As primeiras consultações ocorreram em 2008 em Jerusalém. Esse encontro de alto nível entre membros dos dois governos se repetiu mais seis vezes, três delas em Berlim, outras três em Jerusalém, a última delas em 2018. Mas um próximo encontro parece inimaginável diante das coalizões que formam os dois governos.
Scholz parabenizou Netanyahu pela sua nova posse, no fim de 2022, e mencionou a amizade forte e especial entre os dois países. Mas o lado alemão vê de forma crítica a presença de partidos e políticos extremistas de direita no governo de Israel.

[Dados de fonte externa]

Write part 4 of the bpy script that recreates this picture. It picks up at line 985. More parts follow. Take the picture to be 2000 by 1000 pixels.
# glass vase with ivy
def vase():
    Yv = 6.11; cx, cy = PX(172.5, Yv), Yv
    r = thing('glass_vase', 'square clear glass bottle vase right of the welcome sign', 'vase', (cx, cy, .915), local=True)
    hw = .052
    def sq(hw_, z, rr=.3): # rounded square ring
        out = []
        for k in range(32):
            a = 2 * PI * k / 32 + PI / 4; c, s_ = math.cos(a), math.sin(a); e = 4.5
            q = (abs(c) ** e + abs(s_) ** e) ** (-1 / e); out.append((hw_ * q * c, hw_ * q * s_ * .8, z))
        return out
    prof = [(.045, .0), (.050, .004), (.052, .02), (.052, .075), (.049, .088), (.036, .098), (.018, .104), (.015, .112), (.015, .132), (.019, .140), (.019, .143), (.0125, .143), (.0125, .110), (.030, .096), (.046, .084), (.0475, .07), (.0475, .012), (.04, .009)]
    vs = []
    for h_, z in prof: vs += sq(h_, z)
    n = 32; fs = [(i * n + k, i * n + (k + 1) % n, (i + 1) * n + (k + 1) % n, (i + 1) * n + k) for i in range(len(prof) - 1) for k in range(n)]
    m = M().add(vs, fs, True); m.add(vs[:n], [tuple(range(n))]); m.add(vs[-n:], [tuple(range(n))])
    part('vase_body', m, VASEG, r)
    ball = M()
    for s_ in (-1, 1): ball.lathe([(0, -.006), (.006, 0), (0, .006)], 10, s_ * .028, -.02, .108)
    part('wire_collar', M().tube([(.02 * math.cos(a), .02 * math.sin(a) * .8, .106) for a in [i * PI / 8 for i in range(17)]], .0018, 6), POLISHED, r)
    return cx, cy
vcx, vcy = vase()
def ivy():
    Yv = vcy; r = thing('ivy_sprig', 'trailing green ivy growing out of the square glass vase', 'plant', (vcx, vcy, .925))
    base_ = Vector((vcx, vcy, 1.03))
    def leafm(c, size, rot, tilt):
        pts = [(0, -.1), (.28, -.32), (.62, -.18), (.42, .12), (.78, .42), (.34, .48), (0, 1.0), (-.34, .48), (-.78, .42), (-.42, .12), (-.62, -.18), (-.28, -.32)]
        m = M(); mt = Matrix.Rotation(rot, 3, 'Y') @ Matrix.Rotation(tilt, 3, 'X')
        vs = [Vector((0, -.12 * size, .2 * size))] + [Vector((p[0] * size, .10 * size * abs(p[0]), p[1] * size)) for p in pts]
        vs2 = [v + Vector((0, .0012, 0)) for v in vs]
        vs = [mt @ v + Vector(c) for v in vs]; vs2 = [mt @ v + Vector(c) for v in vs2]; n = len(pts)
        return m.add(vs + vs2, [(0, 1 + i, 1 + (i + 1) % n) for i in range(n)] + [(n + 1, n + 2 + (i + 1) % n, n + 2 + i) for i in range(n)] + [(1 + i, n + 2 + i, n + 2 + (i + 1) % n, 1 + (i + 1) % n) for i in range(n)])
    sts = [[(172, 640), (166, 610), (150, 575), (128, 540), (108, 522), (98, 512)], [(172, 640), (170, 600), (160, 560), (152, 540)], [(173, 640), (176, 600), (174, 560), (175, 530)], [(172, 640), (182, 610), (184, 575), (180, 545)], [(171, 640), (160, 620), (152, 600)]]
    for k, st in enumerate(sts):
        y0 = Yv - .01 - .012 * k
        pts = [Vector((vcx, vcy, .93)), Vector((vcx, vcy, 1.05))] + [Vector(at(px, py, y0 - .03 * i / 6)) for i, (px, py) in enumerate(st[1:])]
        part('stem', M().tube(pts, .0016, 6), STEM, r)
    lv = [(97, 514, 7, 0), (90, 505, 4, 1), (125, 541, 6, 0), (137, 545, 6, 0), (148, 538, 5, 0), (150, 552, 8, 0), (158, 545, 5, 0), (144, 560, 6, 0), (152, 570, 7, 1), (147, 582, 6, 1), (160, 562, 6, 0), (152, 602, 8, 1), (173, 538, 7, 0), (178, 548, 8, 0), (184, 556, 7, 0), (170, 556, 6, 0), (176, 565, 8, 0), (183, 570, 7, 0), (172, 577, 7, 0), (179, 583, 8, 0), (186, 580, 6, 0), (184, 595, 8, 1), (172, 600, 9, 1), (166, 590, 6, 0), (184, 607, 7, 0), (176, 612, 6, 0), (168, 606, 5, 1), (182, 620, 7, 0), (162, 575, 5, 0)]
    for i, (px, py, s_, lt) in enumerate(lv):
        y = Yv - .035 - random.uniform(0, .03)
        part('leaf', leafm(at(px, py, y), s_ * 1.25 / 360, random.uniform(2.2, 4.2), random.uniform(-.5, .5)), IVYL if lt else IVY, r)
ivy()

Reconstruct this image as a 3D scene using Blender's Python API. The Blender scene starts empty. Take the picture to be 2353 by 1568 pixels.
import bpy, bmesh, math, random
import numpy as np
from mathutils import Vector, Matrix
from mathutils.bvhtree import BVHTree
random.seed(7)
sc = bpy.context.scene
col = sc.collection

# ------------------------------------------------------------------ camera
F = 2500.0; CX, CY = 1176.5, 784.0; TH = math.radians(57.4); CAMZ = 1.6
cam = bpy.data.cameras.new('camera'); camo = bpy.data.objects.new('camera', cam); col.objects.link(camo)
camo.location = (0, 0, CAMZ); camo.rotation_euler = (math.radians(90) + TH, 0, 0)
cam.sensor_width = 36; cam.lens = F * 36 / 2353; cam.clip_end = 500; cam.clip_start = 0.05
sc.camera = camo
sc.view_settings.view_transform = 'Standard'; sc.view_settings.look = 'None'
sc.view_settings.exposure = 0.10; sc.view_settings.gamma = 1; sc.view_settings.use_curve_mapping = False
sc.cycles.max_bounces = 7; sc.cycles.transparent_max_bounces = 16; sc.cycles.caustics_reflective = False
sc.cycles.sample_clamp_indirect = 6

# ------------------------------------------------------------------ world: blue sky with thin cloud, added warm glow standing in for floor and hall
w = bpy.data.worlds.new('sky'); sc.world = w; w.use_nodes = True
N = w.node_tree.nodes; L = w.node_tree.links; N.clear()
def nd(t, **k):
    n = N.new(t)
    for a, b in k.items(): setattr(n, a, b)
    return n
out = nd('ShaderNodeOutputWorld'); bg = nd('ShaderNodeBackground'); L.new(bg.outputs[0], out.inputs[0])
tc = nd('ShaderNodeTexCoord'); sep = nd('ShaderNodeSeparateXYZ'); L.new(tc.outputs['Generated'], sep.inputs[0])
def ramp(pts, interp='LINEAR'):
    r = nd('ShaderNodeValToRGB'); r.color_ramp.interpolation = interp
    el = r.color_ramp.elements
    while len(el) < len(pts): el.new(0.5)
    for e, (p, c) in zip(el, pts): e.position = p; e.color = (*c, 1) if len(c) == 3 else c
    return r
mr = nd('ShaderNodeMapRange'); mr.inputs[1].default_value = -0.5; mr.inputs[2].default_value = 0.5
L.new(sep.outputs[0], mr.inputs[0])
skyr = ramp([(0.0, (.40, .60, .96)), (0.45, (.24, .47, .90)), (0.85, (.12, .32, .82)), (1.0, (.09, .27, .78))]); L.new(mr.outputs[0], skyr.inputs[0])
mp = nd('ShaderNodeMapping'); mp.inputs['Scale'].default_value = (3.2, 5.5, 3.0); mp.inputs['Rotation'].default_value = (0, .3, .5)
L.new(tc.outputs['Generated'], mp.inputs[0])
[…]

E entre os objetivos desse governo está uma polêmica reforma da Justiça, o retorno da pena de morte e a expansão dos assentamentos em áreas que os palestinos reivindicam para seu futuro Estado.
Em fevereiro de 2023, o governo alemão passou a fazer críticas abertas aos rumos adotados pelo governo de Israel. Raramente um membro de um governo alemão havia se pronunciado de forma tão crítica sobre a situação política em Israel.
Os primeiros a fazê-lo foram o ministro alemão da Justiça, Marco Buschmann, do Partido Liberal, e a ministra do Exterior, Annalena Baerbock, do Partido Verde, que alertaram para a importância de uma Justiça independente e do Estado de Direito.
E também o presidente Frank-Walter Steinmeier deu declarações políticas pouco comuns e se mostrou preocupado com a planejada “reforma do Estado de Direito” pelo governo israelense.
Por fim, Scholz se pronunciou, quando, em março passado, recebeu Netanyahu em Berlim. “Como parceiro de valores democráticos e amigo próximo de Israel, acompanhamos esse debate com muita atenção e – isso eu não quero esconder – com grande preocupação”, disse, ao lado do premiê israelense.
Quando Scholz esteve em Israel, o debate sobre antissemitismo na exposição Documenta, de Kassel, ainda não havia ocorrido. Naquele contexto, também o embaixador de Israel na Alemanha, Ron Prosor, se expressou de forma mais contundente que seus antecessores.